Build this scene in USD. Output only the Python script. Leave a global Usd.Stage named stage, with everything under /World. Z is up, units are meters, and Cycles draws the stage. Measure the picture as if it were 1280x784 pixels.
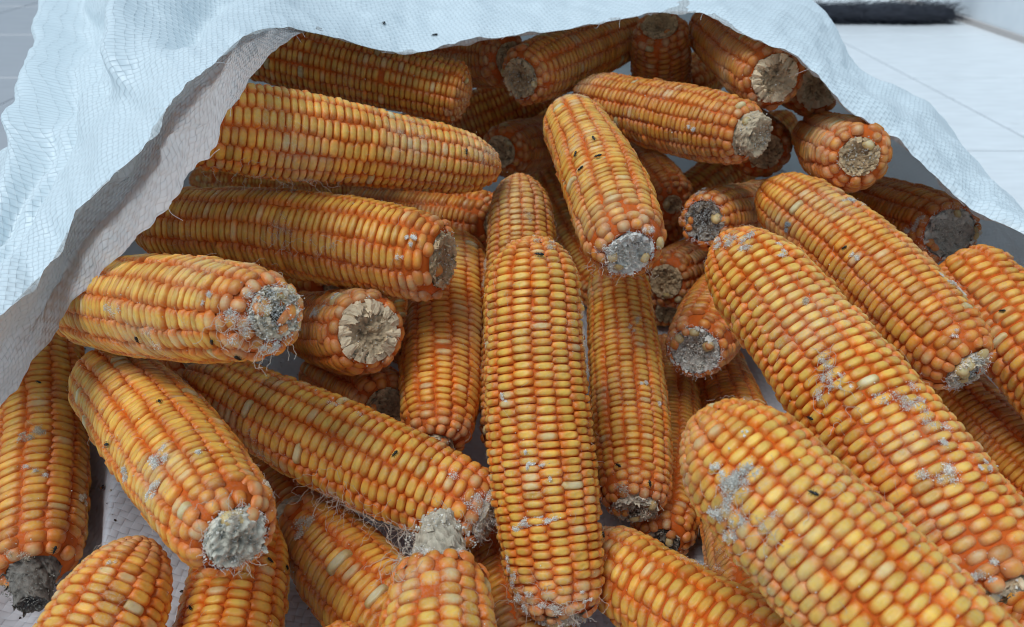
import math, random
import numpy as np
import trimesh
import meshkit, usdkit
from pxr import Gf, Sdf, Usd, UsdGeom, UsdLux, UsdShade, Vt
from scipy.interpolate import CubicSpline, PchipInterpolator
from scipy.ndimage import gaussian_filter, minimum_filter

stage = Usd.Stage.CreateInMemory()
UsdGeom.SetStageUpAxis(stage, 'Z'); UsdGeom.SetStageMetersPerUnit(stage, 1.0)
UsdGeom.Xform.Define(stage, '/World'); UsdGeom.Scope.Define(stage, '/World/Looks')

# ------------------------------------------------------------------ camera, sky, light, exposure
F, TH, EYE_H = 960.0, math.atan(558 / 960.0), 0.32          # focal length in photograph pixels, tilt, height
EXPOSURE = 0.44
SKY, SUN, SUN_EL, SUN_AZ = 0.068, 0.40, math.radians(66), math.radians(-125)   # azimuth from +y towards +x
CT, ST = math.cos(TH), math.sin(TH)
EYE = np.array([0, 0, EYE_H]); RIGHT = np.array([1.0, 0, 0]); FWD = np.array([0, CT, -ST]); DOWN = np.array([0, -ST, -CT])
cam = UsdGeom.Camera.Define(stage, '/World/camera')
cam.AddTransformOp().Set(Gf.Matrix4d(*RIGHT, 0, *(-DOWN), 0, *(-FWD), 0, *EYE, 1))
cam.CreateFocalLengthAttr(4.0); cam.CreateHorizontalApertureAttr(4.0 * 1280 / F); cam.CreateVerticalApertureAttr(4.0 * 784 / F)
cam.CreateFStopAttr(2.4); cam.CreateFocusDistanceAttr(0.33); cam.CreateClippingRangeAttr((0.01, 100.0)); cam.CreateExposureAttr(EXPOSURE)
sky = UsdLux.DomeLight.Define(stage, '/World/sky')
sky.GetPrim().SetCustomDataByKey('kind', 'structure')
sky_m = usdkit.material(stage, '/World/Looks/sky_mat', {
    'sky': ('sky_texture', {'sky_type': 'single_scattering', 'sun_disc': False, 'sun_elevation': SUN_EL, 'sun_rotation': SUN_AZ}),
    'tc': ('texture_coordinate', {}), 'n': ('noise_texture', {'scale': 1.6, 'detail': 5.0, 'roughness': 0.55}),
    'r': ('rgb_ramp', {'ramp': [(0.30, (0.55, 0.55, 0.55)), (0.70, (0.9, 0.9, 0.9))]}),
    'mx': ('mix_color', {'b': (3.6, 5.1, 6.4)}), 'bg': ('background_shader', {'strength': SKY})},
    [('tc.generated', 'n.vector'), ('n.fac', 'r.fac'), ('r.color', 'mx.fac'), ('sky.color', 'mx.a'), ('mx.result', 'bg.color')], surface='bg.background')
UsdShade.MaterialBindingAPI.Apply(sky.GetPrim()).Bind(sky_m)
sun = UsdLux.DistantLight.Define(stage, '/World/sun')
sun.CreateNormalizeAttr(True); sun.CreateIntensityAttr(SUN); sun.CreateAngleAttr(30.0); sun.CreateColorAttr(Gf.Vec3f(0.91, 0.98, 1.02))
to_sun = np.array([math.cos(SUN_EL) * math.sin(SUN_AZ), math.cos(SUN_EL) * math.cos(SUN_AZ), math.sin(SUN_EL)])
zx = np.cross([0, 0, 1.0], to_sun); zx /= np.linalg.norm(zx); zy = np.cross(to_sun, zx)
sun.AddTransformOp().Set(Gf.Matrix4d(*zx, 0, *zy, 0, *to_sun, 0, 0, 0, 2, 1))

# ------------------------------------------------------------------ helpers
def pt(u, v, d):
    """The point at depth d in front of the lens that the photograph shows at pixel u, v."""
    u, v, d = (np.asarray(x, float)[..., None] for x in (u, v, d))
    return EYE + d * (FWD + (u - 640) / F * RIGHT + (v - 392) / F * DOWN)
def proj(P):
    q = np.asarray(P) - EYE; d = np.maximum(q @ FWD, 1e-4)
    return 640 + F * (q @ RIGHT) / d, 392 + F * (q @ DOWN) / d, d
def tag(p, label=None, cat=None, group=None, kind=None):
    p = p.GetPrim() if hasattr(p, 'GetPrim') else p
    for k, v in (('label', label), ('category', cat), ('group', group), ('kind', kind)):
        if v: p.SetCustomDataByKey(k, v)
    return p
used = {}
def numbered(parent, name):
    n = used.get((parent, name), 0); used[(parent, name)] = n + 1
    return f'{parent}/{name}' if n == 0 else f'{parent}/{name}_{n:03d}'
def thing(name, loc=(0, 0, 0)):
    x = UsdGeom.Xform.Define(stage, numbered('/World', name)); x.AddTranslateOp().Set(Gf.Vec3d(*map(float, loc)))
    return x
def obj(name, mesh, mat, parent='/World', smooth=30, uv=None, kind=None, label=None):
    parent = str(parent.GetPath()) if hasattr(parent, 'GetPath') else parent
    m = usdkit.mesh(stage, numbered(parent, name), mesh, f'/World/Looks/{mat}', smooth=smooth, uv=uv)
    return tag(m, label, None, None, kind)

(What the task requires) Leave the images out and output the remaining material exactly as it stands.

(Output of the task)
Build this scene in USD. Output only the Python script. Leave a global Usd.Stage named stage, with everything under /World. Z is up, units are meters, and Cycles draws the stage. Measure the picture as if it were 1280x784 pixels.
import math, random
import numpy as np
import trimesh
import meshkit, usdkit
from pxr import Gf, Sdf, Usd, UsdGeom, UsdLux, UsdShade, Vt
from scipy.interpolate import CubicSpline, PchipInterpolator
from scipy.ndimage import gaussian_filter, minimum_filter

stage = Usd.Stage.CreateInMemory()
UsdGeom.SetStageUpAxis(stage, 'Z'); UsdGeom.SetStageMetersPerUnit(stage, 1.0)
UsdGeom.Xform.Define(stage, '/World'); UsdGeom.Scope.Define(stage, '/World/Looks')

# ------------------------------------------------------------------ camera, sky, light, exposure
F, TH, EYE_H = 960.0, math.atan(558 / 960.0), 0.32          # focal length in photograph pixels, tilt, height
EXPOSURE = 0.44
SKY, SUN, SUN_EL, SUN_AZ = 0.068, 0.40, math.radians(66), math.radians(-125)   # azimuth from +y towards +x
CT, ST = math.cos(TH), math.sin(TH)
EYE = np.array([0, 0, EYE_H]); RIGHT = np.array([1.0, 0, 0]); FWD = np.array([0, CT, -ST]); DOWN = np.array([0, -ST, -CT])
cam = UsdGeom.Camera.Define(stage, '/World/camera')
cam.AddTransformOp().Set(Gf.Matrix4d(*RIGHT, 0, *(-DOWN), 0, *(-FWD), 0, *EYE, 1))
cam.CreateFocalLengthAttr(4.0); cam.CreateHorizontalApertureAttr(4.0 * 1280 / F); cam.CreateVerticalApertureAttr(4.0 * 784 / F)
cam.CreateFStopAttr(2.4); cam.CreateFocusDistanceAttr(0.33); cam.CreateClippingRangeAttr((0.01, 100.0)); cam.CreateExposureAttr(EXPOSURE)
sky = UsdLux.DomeLight.Define(stage, '/World/sky')
sky.GetPrim().SetCustomDataByKey('kind', 'structure')
sky_m = usdkit.material(stage, '/World/Looks/sky_mat', {
    'sky': ('sky_texture', {'sky_type': 'single_scattering', 'sun_disc': False, 'sun_elevation': SUN_EL, 'sun_rotation': SUN_AZ}),
    'tc': ('texture_coordinate', {}), 'n': ('noise_texture', {'scale': 1.6, 'detail': 5.0, 'roughness': 0.55}),
    'r': ('rgb_ramp', {'ramp': [(0.30, (0.55, 0.55, 0.55)), (0.70, (0.9, 0.9, 0.9))]}),
    'mx': ('mix_color', {'b': (3.6, 5.1, 6.4)}), 'bg': ('background_shader', {'strength': SKY})},
    [('tc.generated', 'n.vector'), ('n.fac', 'r.fac'), ('r.color', 'mx.fac'), ('sky.color', 'mx.a'), ('mx.result', 'bg.color')], surface='bg.background')
UsdShade.MaterialBindingAPI.Apply(sky.GetPrim()).Bind(sky_m)
sun = UsdLux.DistantLight.Define(stage, '/World/sun')
sun.CreateNormalizeAttr(True); sun.CreateIntensityAttr(SUN); sun.CreateAngleAttr(30.0); sun.CreateColorAttr(Gf.Vec3f(0.91, 0.98, 1.02))
to_sun = np.array([math.cos(SUN_EL) * math.sin(SUN_AZ), math.cos(SUN_EL) * math.cos(SUN_AZ), math.sin(SUN_EL)])
zx = np.cross([0, 0, 1.0], to_sun); zx /= np.linalg.norm(zx); zy = np.cross(to_sun, zx)
sun.AddTransformOp().Set(Gf.Matrix4d(*zx, 0, *zy, 0, *to_sun, 0, 0, 0, 2, 1))

# ------------------------------------------------------------------ helpers
def pt(u, v, d):
    """The point at depth d in front of the lens that the photograph shows at pixel u, v."""
    u, v, d = (np.asarray(x, float)[..., None] for x in (u, v, d))
    return EYE + d * (FWD + (u - 640) / F * RIGHT + (v - 392) / F * DOWN)
def proj(P):
    q = np.asarray(P) - EYE; d = np.maximum(q @ FWD, 1e-4)
    return 640 + F * (q @ RIGHT) / d, 392 + F * (q @ DOWN) / d, d
def tag(p, label=None, cat=None, group=None, kind=None):
    p = p.GetPrim() if hasattr(p, 'GetPrim') else p
    for k, v in (('label', label), ('category', cat), ('group', group), ('kind', kind)):
        if v: p.SetCustomDataByKey(k, v)
    return p
used = {}
def numbered(parent, name):
    n = used.get((parent, name), 0); used[(parent, name)] = n + 1
    return f'{parent}/{name}' if n == 0 else f'{parent}/{name}_{n:03d}'
def thing(name, loc=(0, 0, 0)):
    x = UsdGeom.Xform.Define(stage, numbered('/World', name)); x.AddTranslateOp().Set(Gf.Vec3d(*map(float, loc)))
    return x
def obj(name, mesh, mat, parent='/World', smooth=30, uv=None, kind=None, label=None):
    parent = str(parent.GetPath()) if hasattr(parent, 'GetPath') else parent
    m = usdkit.mesh(stage, numbered(parent, name), mesh, f'/World/Looks/{mat}', smooth=smooth, uv=uv)
    return tag(m, label, None, None, kind)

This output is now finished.